Tatsächlich kann man gerade aufgrund des Termins und der abgelehnten Bitte des Kaepernick-Lagers um eine Verlegung zweifeln, wie groß die Chance für den ausgebooteten Quarterback tatsächlich ist.
Nötig hat die NFL einen PR-Effekt im eigentlichen Sinne aktuell nicht. Junge Superstars wie Patrick Mahomes oder Lamar Jackson, ein gutes Jahr mit starken TV-Quoten, die Hymnen-Proteste aus der öffentlichen Diskussion nahezu verschwunden - es läuft eigentlich bei der Liga.
Eher könnten sich sogar Kaepernick-Gegner ärgern, dass der Quarterback nun doch auf eine NFL-Chance hoffen darf - und Kritiker trotzdem auf die Fehler in der Workout-Planung hinweisen.
Letztlich versucht die Liga jetzt aber mit einem galanten Move, das Thema Kaepernick aus der Welt zu räumen: Man bietet dem Quarterback mit dem Workout vermeintlich eine Chance (und kann sich damit vor Kritikern brüsten) - sorgt durch die Ansetzung aber gleichzeitig dafür, dass es keine echte Möglichkeit für Kaepernick ist (weil maximal Scouts teilnehmen können).
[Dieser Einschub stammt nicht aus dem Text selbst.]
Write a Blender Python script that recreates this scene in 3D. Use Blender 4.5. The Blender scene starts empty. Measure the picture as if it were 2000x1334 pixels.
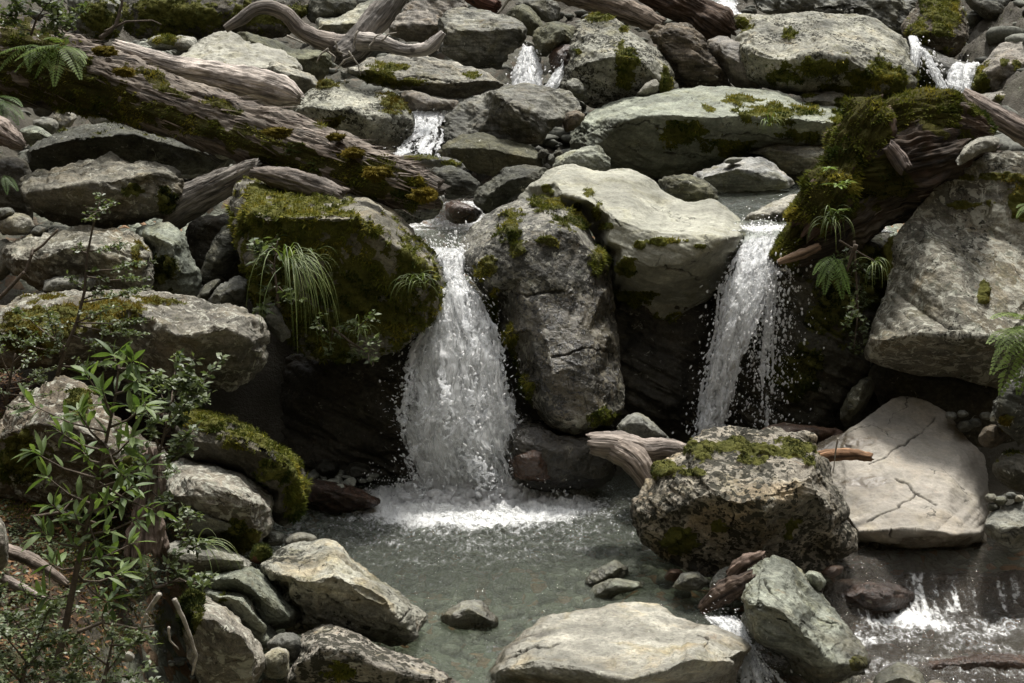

Das "Zwei Fliegen mit einer Klappe"-Prinzip. "Ich habe meine Zweifel, was die Liga angeht", erklärte auch Eagles-Safety Malcolm Jenkins im Philadelphia Inquirer: "Jetzt können sie dann sagen: 'Schau, wir haben dir eine Chance gegeben ..." Ich wäre naiv, wenn ich da nicht misstrauisch wäre."
Immerhin bekommt Kaepernick überhaupt einmal noch die Chance, sich zu zeigen - ob es wirklich zum Comeback in der NFL reicht, hängt ganz offenslichtlich aber von mehr als seinen Leistungen in diesem Workout ab.